Measuring fractional charge and statistics in fractional quantum Hall fluids through noise experiments

TL;DR

This paper proposes a three-terminal T-junction experiment to directly measure fractional charge and statistics of quasiparticles in fractional quantum Hall states through noise analysis, providing a new way to confirm their topological properties.

Contribution

It introduces a novel experimental setup and theoretical analysis for independently detecting fractional charge and statistics in FQH states via noise measurements.

Findings

Noise signatures reveal fractional charge and statistics.

Vortices in Laughlin states show bunching behavior.
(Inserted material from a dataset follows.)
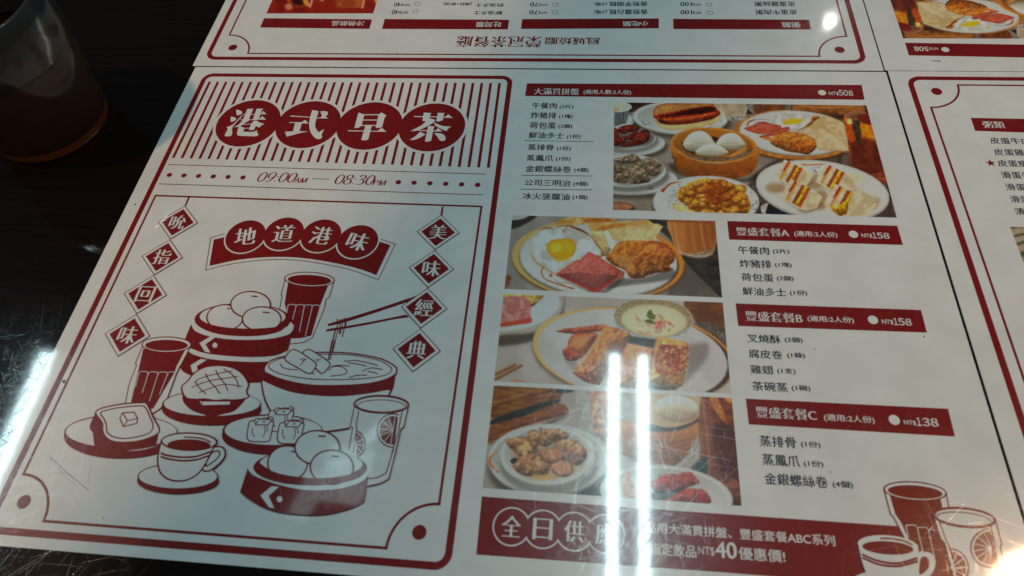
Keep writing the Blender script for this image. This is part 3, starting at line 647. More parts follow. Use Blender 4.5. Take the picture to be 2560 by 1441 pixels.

Higher Jain states exhibit anti-bunching effects.

Abstract

A central long standing prediction of the theory of fractional quantum Hall (FQH) states that it is a topological fluid whose elementary excitations are vortices with fractional charge and fractional statistics. Yet, the unambiguous experimental detection of this fundamental property, that the vortices have fractional statistics, has remained an open challenge. Here we propose a three-terminal ``T-junction'' as an experimental setup for the direct and independent measurement of the fractional charge and statistics of fractional quantum Hall quasiparticles via cross current noise measurements. We present a non-equilibrium calculation of the quantum noise in the T-junction setup for FQH Jain states. We show that the cross current correlation (noise) can be written in a simple form, a sum of two terms, which reflects the braiding properties of the quasiparticles: the statistics dependence captured in a factor of $\cos\theta$ in one of two contributions. Through analyzing these two contributions for different parameter ranges that are experimentally relevant, we demonstrate that the noise at finite temperature reveals signatures of generalized exclusion principles, fractional exchange statistics and fractional charge. We also predict that the vortices of Laughlin states exhibit a ``bunching'' effect, while higher states in the Jain sequences exhibit an ``anti-bunching'' effect.